## EXERCISE GOAL
Retype the opening lines of the data exactly, stopping after the line that contains "sl.color = (1.0, 0.90, 0.76)". Skip every picture.

************

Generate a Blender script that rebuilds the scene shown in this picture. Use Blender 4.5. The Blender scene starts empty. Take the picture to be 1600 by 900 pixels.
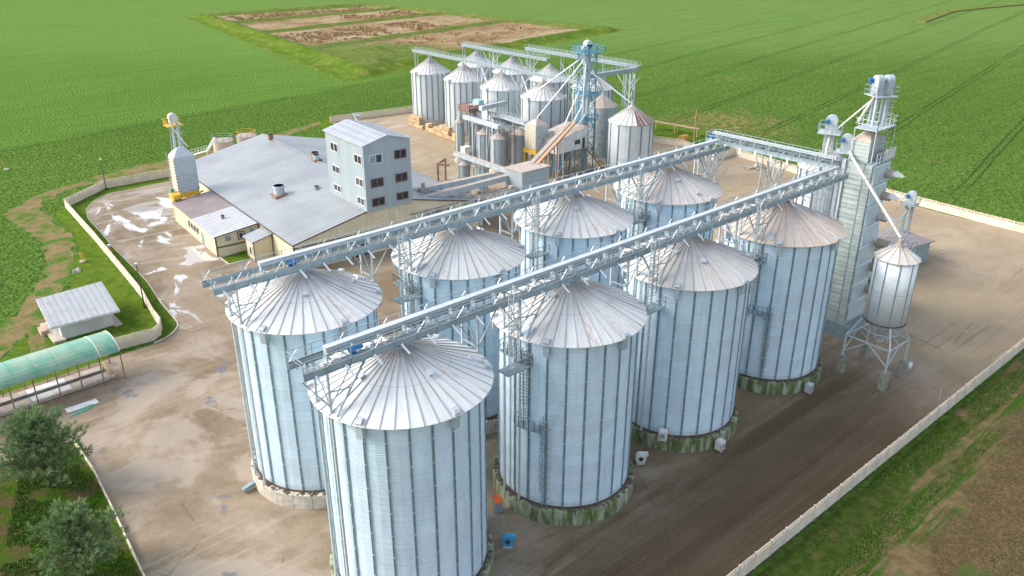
import bpy, bmesh, math, random
from mathutils import Vector, Matrix
random.seed(11)
PI = math.pi
R = math.radians
scn = bpy.context.scene
COL = scn.collection

# ------------------------------------------------------------------ camera
cd = bpy.data.cameras.new('camera')
cam = bpy.data.objects.new('camera', cd)
COL.objects.link(cam)
cam.location = (-32.449, -50.597, 54.935)
yaw, pitch, roll = R(48.7457), R(-24.1288), R(0.067)
fwd = Vector((math.cos(pitch)*math.cos(yaw), math.cos(pitch)*math.sin(yaw), math.sin(pitch)))
rgt = Vector((math.sin(yaw), -math.cos(yaw), 0))
upv = rgt.cross(fwd)
r2 = rgt*math.cos(roll)+upv*math.sin(roll)
u2 = -rgt*math.sin(roll)+upv*math.cos(roll)
cam.rotation_euler = Matrix((r2, u2, -fwd)).transposed().to_euler()
cd.sensor_width = 36.0
cd.lens = 36.0*1287.53/1600.0
cd.shift_y = -2.89/1600.0
cd.clip_start = 1.0
cd.clip_end = 9000.0
scn.camera = cam

# ------------------------------------------------------------------ light
SUN_AZ, SUN_EL = 138.0, 36.0
world = bpy.data.worlds.new('World')
scn.world = world
world.use_nodes = True
wn = world.node_tree
bg = wn.nodes['Background']
sky = wn.nodes.new('ShaderNodeTexSky')
sky.sky_type = 'NISHITA'
sky.sun_disc = False
sky.sun_elevation = R(SUN_EL)
sky.sun_rotation = R(90.0-SUN_AZ)
sky.altitude = 100
sky.air_density = 1.0
sky.dust_density = 3.0
sky.ozone_density = 1.0
hsv = wn.nodes.new('ShaderNodeHueSaturation')
hsv.inputs['Saturation'].default_value = 0.6
wn.links.new(sky.outputs[0], hsv.inputs['Color'])
wn.links.new(hsv.outputs[0], bg.inputs[0])
bg.inputs[1].default_value = 0.15
sl = bpy.data.lights.new('sun', 'SUN')
sun = bpy.data.objects.new('sun', sl)
COL.objects.link(sun)
sl.energy = 0.95
sl.angle = R(22)
sl.color = (1.0, 0.90, 0.76)
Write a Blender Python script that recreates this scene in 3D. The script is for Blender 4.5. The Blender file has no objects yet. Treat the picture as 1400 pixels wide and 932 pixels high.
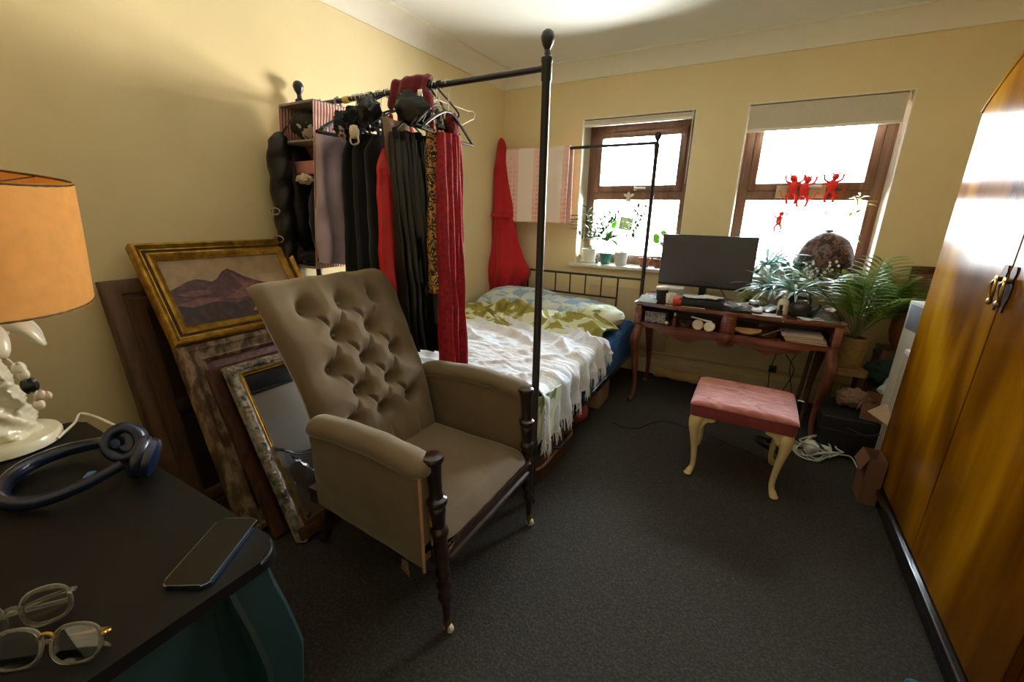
import bpy, bmesh, math, random
from math import sin, cos, pi, radians, exp, sqrt, hypot, atan2
from mathutils import Vector, Matrix, noise, Euler
random.seed(7)
R = random.Random(11)
SC = bpy.context.scene
COL = SC.collection
D = 3.7166          # back wall
H = 2.52            # ceiling
ROOT = {}

def nz(x, y=0.0, z=0.0): return noise.noise(Vector((x, y, z)))
def lerp(a, b, t): return a + (b - a) * t
def clamp(t, a=0.0, b=1.0): return max(a, min(b, t))
def ss(a, b, x):
    t = clamp((x - a) / (b - a)) if b != a else float(x > a)
    return t * t * (3 - 2 * t)
def interp(pts, x):
    if x <= pts[0][0]: return pts[0][1]
    for (a, fa), (b, fb) in zip(pts, pts[1:]):
        if x <= b: return lerp(fa, fb, (x - a) / (b - a))
    return pts[-1][1]

# ---------------------------------------------------------------- materials
def _nodes(name):
    m = bpy.data.materials.new(name); m.use_nodes = True
    nt = m.node_tree; b = nt.nodes['Principled BSDF']
    return m, nt, b
def C4(c): return (c[0], c[1], c[2], 1.0)
def srgb(r, g, b):
    f = lambda v: ((v / 255 + .055) / 1.055) ** 2.4 if v / 255 > .04045 else v / 255 / 12.92
    return (f(r), f(g), f(b))
def tc(nt, scale=(1, 1, 1), rot=(0, 0, 0), kind='Object'):
    t = nt.nodes.new('ShaderNodeTexCoord'); mp = nt.nodes.new('ShaderNodeMapping')
    mp.inputs['Scale'].default_value = scale; mp.inputs['Rotation'].default_value = rot
    nt.links.new(t.outputs[kind], mp.inputs['Vector']); return mp.outputs['Vector']
def noise_n(nt, vec, scale, detail=4, rough=.55, dist=0):
    n = nt.nodes.new('ShaderNodeTexNoise'); n.inputs['Scale'].default_value = scale
    n.inputs['Detail'].default_value = detail; n.inputs['Roughness'].default_value = rough
    n.inputs['Distortion'].default_value = dist
    nt.links.new(vec, n.inputs['Vector']); return n
def ramp(nt, fac, stops, const=False):
    r = nt.nodes.new('ShaderNodeValToRGB'); e = r.color_ramp.elements
    if const: r.color_ramp.interpolation = 'CONSTANT'
    while len(e) < len(stops): e.new(.5)
    for k, (p, c) in enumerate(stops): e[k].position = p; e[k].color = C4(c)
    nt.links.new(fac, r.inputs['Fac']); return r.outputs['Color']
def bump(nt, b, h, strength=.3, dist=.01):
    bp = nt.nodes.new('ShaderNodeBump'); bp.inputs['Strength'].default_value = strength
    bp.inputs['Distance'].default_value = dist
    nt.links.new(h, bp.inputs['Height']); nt.links.new(bp.outputs['Normal'], b.inputs['Normal'])
def mat(name, col, rough=.6, metal=0, var=.12, scale=12, bmp=0, bscale=None, sheen=0, coat=0, stretch=(1, 1, 1), spec=.5, sub=0, trans=0, alpha=1, shtint=(1, 1, 1)):
    m, nt, b = _nodes(name)
    v = tc(nt, stretch)
    n = noise_n(nt, v, scale)
    lo = tuple(c * (1 - var) for c in col); hi = tuple(min(1, c * (1 + var)) for c in col)
    c = ramp(nt, n.outputs['Fac'], [(.3, lo), (.7, hi)])
    nt.links.new(c, b.inputs['Base Color'])
    b.inputs['Roughness'].default_value = rough; b.inputs['Metallic'].default_value = metal
    b.inputs['Specular IOR Level'].default_value = spec
    b.inputs['Sheen Weight'].default_value = sheen; b.inputs['Sheen Roughness'].default_value = .4
    b.inputs['Sheen Tint'].default_value = C4(shtint)
    b.inputs['Coat Weight'].default_value = coat; b.inputs['Coat Roughness'].default_value = .08
    b.inputs['Transmission Weight'].default_value = trans
    b.inputs['Alpha'].default_value = alpha
    if bmp:
        n2 = noise_n(nt, v, bscale or scale * 4, 5)
        bump(nt, b, n2.outputs['Fac'], bmp)
    return m
def ramp_mat(name, stops, scale=8, rough=.6, stretch=(1, 1, 1), detail=5, dist=0, const=False, bmp=0, metal=0, coat=0, sheen=0, spec=.5, nrough=.55, rot=(0, 0, 0), kind='Object', bscale=None):
    m, nt, b = _nodes(name)
    v = tc(nt, stretch, rot, kind); n = noise_n(nt, v, scale, detail, nrough, dist)
    c = ramp(nt, n.outputs['Fac'], stops, const)
    nt.links.new(c, b.inputs['Base Color'])
    b.inputs['Roughness'].default_value = rough; b.inputs['Metallic'].default_value = metal
    b.inputs['Coat Weight'].default_value = coat; b.inputs['Coat Roughness'].default_value = .1
    b.inputs['Sheen Weight'].default_value = sheen; b.inputs['Specular IOR Level'].default_value = spec
    if bmp:
        h = n.outputs['Fac']
        if bscale: h = noise_n(nt, v, bscale, 4).outputs['Fac']
        bump(nt, b, h, bmp)
    return m
def wood(name, dark, light, axis='X', scale=6, rough=.35, coat=.3, bmp=.05, str_=14):
    st = {'X': (1, str_, str_), 'Y': (str_, 1, str_), 'Z': (str_, str_, 1)}[axis]
    return ramp_mat(name, [(.3, dark), (.5, tuple((a + b) / 2 for a, b in zip(dark, light))), (.72, light)], scale=scale / 4, rough=rough, stretch=st, detail=6, dist=1.2, bmp=bmp, coat=coat)
def voronoi_mat(name, stops, scale=30, rough=.6, kind='F1', rand=1, bmp=0, stretch=(1, 1, 1), feature='Distance', const=True, sheen=0):
    m, nt, b = _nodes(name)
    v = tc(nt, stretch); vo = nt.nodes.new('ShaderNodeTexVoronoi'); vo.feature = kind
    vo.inputs['Scale'].default_value = scale; vo.inputs['Randomness'].default_value = rand
    n = noise_n(nt, v, scale * .5, 2)
    ad = nt.nodes.new('ShaderNodeMixRGB'); ad.blend_type = 'ADD'; ad.inputs['Fac'].default_value = .12
    nt.links.new(v, ad.inputs[1]); nt.links.new(n.outputs['Color'], ad.inputs[2])
    nt.links.new(ad.outputs[0], vo.inputs['Vector'])
    c = ramp(nt, vo.outputs['Distance'], stops, const); nt.links.new(c, b.inputs['Base Color'])
    b.inputs['Roughness'].default_value = rough; b.inputs['Sheen Weight'].default_value = sheen
    if bmp: bump(nt, b, vo.outputs['Distance'], bmp)
    return m
def pane_mat(name, col=(1, 1, 1), refl=1.5, rough=0):
    m = bpy.data.materials.new(name); m.use_nodes = True; nt = m.node_tree; nt.nodes.clear()
    o = nt.nodes.new('ShaderNodeOutputMaterial'); mx = nt.nodes.new('ShaderNodeMixShader')
    t = nt.nodes.new('ShaderNodeBsdfTransparent'); g = nt.nodes.new('ShaderNodeBsdfGlossy')
    fr = nt.nodes.new('ShaderNodeFresnel'); fr.inputs['IOR'].default_value = refl
    t.inputs['Color'].default_value = C4(col); g.inputs['Roughness'].default_value = rough
    nt.links.new(fr.outputs[0], mx.inputs[0]); nt.links.new(t.outputs[0], mx.inputs[1]); nt.links.new(g.outputs[0], mx.inputs[2])
    nt.links.new(mx.outputs[0], o.inputs['Surface']); return m
def leaf_mat(name, a, b_, c, scale=9, tl=.35):
    m, nt, b = _nodes(name)
    v = tc(nt); n = noise_n(nt, v, scale, 3)
    cc = ramp(nt, n.outputs['Fac'], [(.3, a), (.5, b_), (.7, c)])
    nt.links.new(cc, b.inputs['Base Color']); b.inputs['Roughness'].default_value = .35
    tr = nt.nodes.new('ShaderNodeBsdfTranslucent'); nt.links.new(cc, tr.inputs['Color'])
    mx = nt.nodes.new('ShaderNodeMixShader'); mx.inputs[0].default_value = tl
    o = nt.nodes['Material Output']
    nt.links.new(b.outputs[0], mx.inputs[1]); nt.links.new(tr.outputs[0], mx.inputs[2]); nt.links.new(mx.outputs[0], o.inputs['Surface'])
    return m
def sheer_mat(name, col, tl=.4, alpha=1.0, rough=.8, var=.1, scale=20):
    m, nt, b = _nodes(name)
    v = tc(nt); n = noise_n(nt, v, scale, 3)
    cc = ramp(nt, n.outputs['Fac'], [(.3, tuple(x * (1 - var) for x in col)), (.7, tuple(min(1, x * (1 + var)) for x in col))])
    nt.links.new(cc, b.inputs['Base Color']); b.inputs['Roughness'].default_value = rough; b.inputs['Alpha'].default_value = alpha
    tr = nt.nodes.new('ShaderNodeBsdfTranslucent'); nt.links.new(cc, tr.inputs['Color'])
    mx = nt.nodes.new('ShaderNodeMixShader'); mx.inputs[0].default_value = tl
    o = nt.nodes['Material Output']
    nt.links.new(b.outputs[0], mx.inputs[1]); nt.links.new(tr.outputs[0], mx.inputs[2]); nt.links.new(mx.outputs[0], o.inputs['Surface'])
    return m

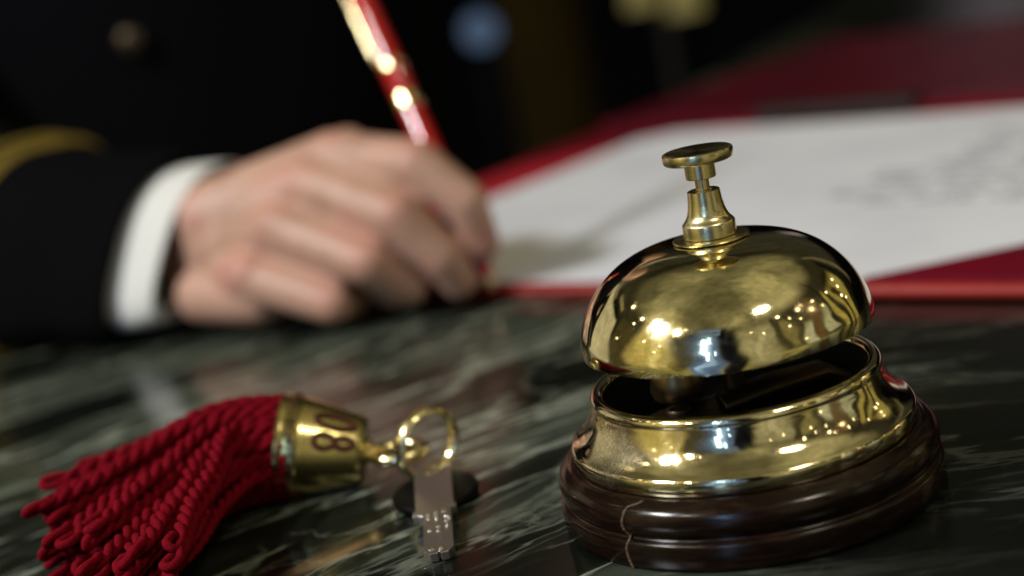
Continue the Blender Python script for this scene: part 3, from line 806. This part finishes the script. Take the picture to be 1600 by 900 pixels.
mott = t.math('MULTIPLY', t.math('ADD', .45, t.math('MULTIPLY', nz, 1.1)), t.math('ADD', .35, t.math('MULTIPLY', fin, 1.3)))
def patch(c, a0, a1, z0, z1, colr, sa=2.0, sz=.03, op=1.0):
    """one panel of the room seen in the brass: azimuth a0..a1, height z0..z1"""
    f = t.math('MULTIPLY', t.smooth(azd, a0 - sa, a0 + sa), t.smooth(azd, a1 + sa, a1 - sa))
    f = t.math('MULTIPLY', f, t.math('MULTIPLY', t.smooth(Zw, z0 - sz, z0 + sz), t.smooth(Zw, z1 + sz, z1 - sz)))
    return t.mix(t.math('MULTIPLY', f, op), c, colr)
# dim surroundings: black behind the desk, brown-gold in front
side = t.math('MULTIPLY', t.smooth(t.math('MULTIPLY', Y, -1.0), -.5, .2), t.smooth(Z, -.5, .0))
c = t.mix(side, (.0010, .0010, .0012), (.075, .064, .032))
c = patch(c, -181, 181, .50, .64, (.030, .027, .016), 2, .05)
c = patch(c, 125, 181, .24, .55, (.030, .029, .020), 8, .06); c = patch(c, -181, -150, .24, .55, (.022, .021, .015), 8, .06)
# warm floor below the counter on the near side
fl = t.math('MULTIPLY', t.smooth(Z, -.02, -.12), t.smooth(t.math('MULTIPLY', Y, -1.0), -.35, .1))
c = t.mix(fl, c, t.mix(t.smooth(nz, .35, .65), (.10, .085, .028), (.30, .26, .09)))
# ceiling
ceil_f = t.math('MULTIPLY', t.smooth(Zw, .60, .74), t.smooth(Y, .80, .38))
ceil_n = t.node('ShaderNodeTexNoise', ins={'Vector': g, 'Scale': 1.3, 'Detail': 3.0}).outputs[0]
c = t.mix(ceil_f, c, t.mix(t.smooth(ceil_n, .34, .64), (.11, .098, .050), (.43, .38, .20)))
# panels of the room, left to right
for p_ in ((-152, -109, -.10, .43, (.46, .41, .28), 1.5, .02), (-176, -138, .435, .475, (.20, .18, .12), 3, .01), (-135, -112, .52, .56, (.22, .19, .09), 3, .01),
           (-104, -82, -.1, .52, (.055, .045, .018)), (-80, -46, -.05, .72, (.55, .44, .15), 7, .16), (-66, -58, -.05, .5, (.85, .72, .34), 3, .1), (-53, -48, -.05, .45, (.50, .42, .2), 1, .05),
           (-39, -31, -.1, .66, (.06, .055, .036), 3, .08), (-28, -8, -.45, .58, (.09, .15, .34), 4, .10), (-22, -16, -.30, .52, (.36, .55, 1.0), 2.5, .14), (-25, -1, .575, .66, (.17, .24, .42), 2, .02), (-25, -4, .61, .625, (.03, .03, .04), 1, .006),
           (-6, 11, -.5, .56, (.004, .004, .006), 2, .05), (-3, 4, .50, .66, (.004, .004, .006), 2, .04), (14, 38, -.35, .60, (.30, .27, .16), 3, .1), (24, 29, -.3, .5, (.42, .38, .24), 1, .05),
           (42, 46, -.05, .60, (.045, .038, .02), 1, .03), (48, 55, .0, .55, (.20, .17, .07), 1.5, .05), (58, 61, -.05, .62, (.04, .034, .018), 1, .04),
           (62, 72, -.08, .34, (.42, .42, .30), 2, .06), (73, 81, -.05, .62, (.11, .06, .025), 1, .05), (84, 93, .02, .38, (.34, .33, .22), 1, .02), (94, 97, -.1, .7, (.02, .018, .01), .8, .05),
           (99, 105, -.1, .48, (.36, .29, .08), 1, .05), (110, 124, -.1, .44, (.30, .24, .07), 1.5, .05), (113, 116, -.1, .42, (.02, .016, .006), .8, .04), (126, 131, -.02, .52, (.006, .006, .004), 1, .03),
           (133, 137, .15, .60, (.12, .10, .05), 1, .03), (166.5, 169.5, .10, .22, (.26, .22, .235), 1.5, .03)):
    c = patch(c, *p_)
c = t.mix(1.0, c, t.node('ShaderNodeCombineXYZ', ins={0: mott, 1: mott, 2: mott}).outputs[0], 'MULTIPLY')
t.l.new(c, bg.inputs['Color']); bg.inputs['Strength'].default_value = 1.0

sc.view_settings.view_transform = 'Standard'; sc.view_settings.look = 'None'; sc.view_settings.exposure = 0; sc.view_settings.gamma = 1
sc.render.engine = 'CYCLES'
sc.cycles.use_denoising = True
sc.cycles.max_bounces = 8; sc.cycles.caustics_reflective = False; sc.cycles.caustics_refractive = False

************

## TASK OUTPUT
Generate a Blender script that rebuilds the scene shown in this picture. Use Blender 4.5. The Blender scene starts empty. Take the picture to be 1600 by 900 pixels.
import bpy, bmesh, math, random
from mathutils import Vector, Matrix
random.seed(11)
PI = math.pi
R = math.radians
scn = bpy.context.scene
COL = scn.collection

# ------------------------------------------------------------------ camera
cd = bpy.data.cameras.new('camera')
cam = bpy.data.objects.new('camera', cd)
COL.objects.link(cam)
cam.location = (-32.449, -50.597, 54.935)
yaw, pitch, roll = R(48.7457), R(-24.1288), R(0.067)
fwd = Vector((math.cos(pitch)*math.cos(yaw), math.cos(pitch)*math.sin(yaw), math.sin(pitch)))
rgt = Vector((math.sin(yaw), -math.cos(yaw), 0))
upv = rgt.cross(fwd)
r2 = rgt*math.cos(roll)+upv*math.sin(roll)
u2 = -rgt*math.sin(roll)+upv*math.cos(roll)
cam.rotation_euler = Matrix((r2, u2, -fwd)).transposed().to_euler()
cd.sensor_width = 36.0
cd.lens = 36.0*1287.53/1600.0
cd.shift_y = -2.89/1600.0
cd.clip_start = 1.0
cd.clip_end = 9000.0
scn.camera = cam

# ------------------------------------------------------------------ light
SUN_AZ, SUN_EL = 138.0, 36.0
world = bpy.data.worlds.new('World')
scn.world = world
world.use_nodes = True
wn = world.node_tree
bg = wn.nodes['Background']
sky = wn.nodes.new('ShaderNodeTexSky')
sky.sky_type = 'NISHITA'
sky.sun_disc = False
sky.sun_elevation = R(SUN_EL)
sky.sun_rotation = R(90.0-SUN_AZ)
sky.altitude = 100
sky.air_density = 1.0
sky.dust_density = 3.0
sky.ozone_density = 1.0
hsv = wn.nodes.new('ShaderNodeHueSaturation')
hsv.inputs['Saturation'].default_value = 0.6
wn.links.new(sky.outputs[0], hsv.inputs['Color'])
wn.links.new(hsv.outputs[0], bg.inputs[0])
bg.inputs[1].default_value = 0.15
sl = bpy.data.lights.new('sun', 'SUN')
sun = bpy.data.objects.new('sun', sl)
COL.objects.link(sun)
sl.energy = 0.95
sl.angle = R(22)
sl.color = (1.0, 0.90, 0.76)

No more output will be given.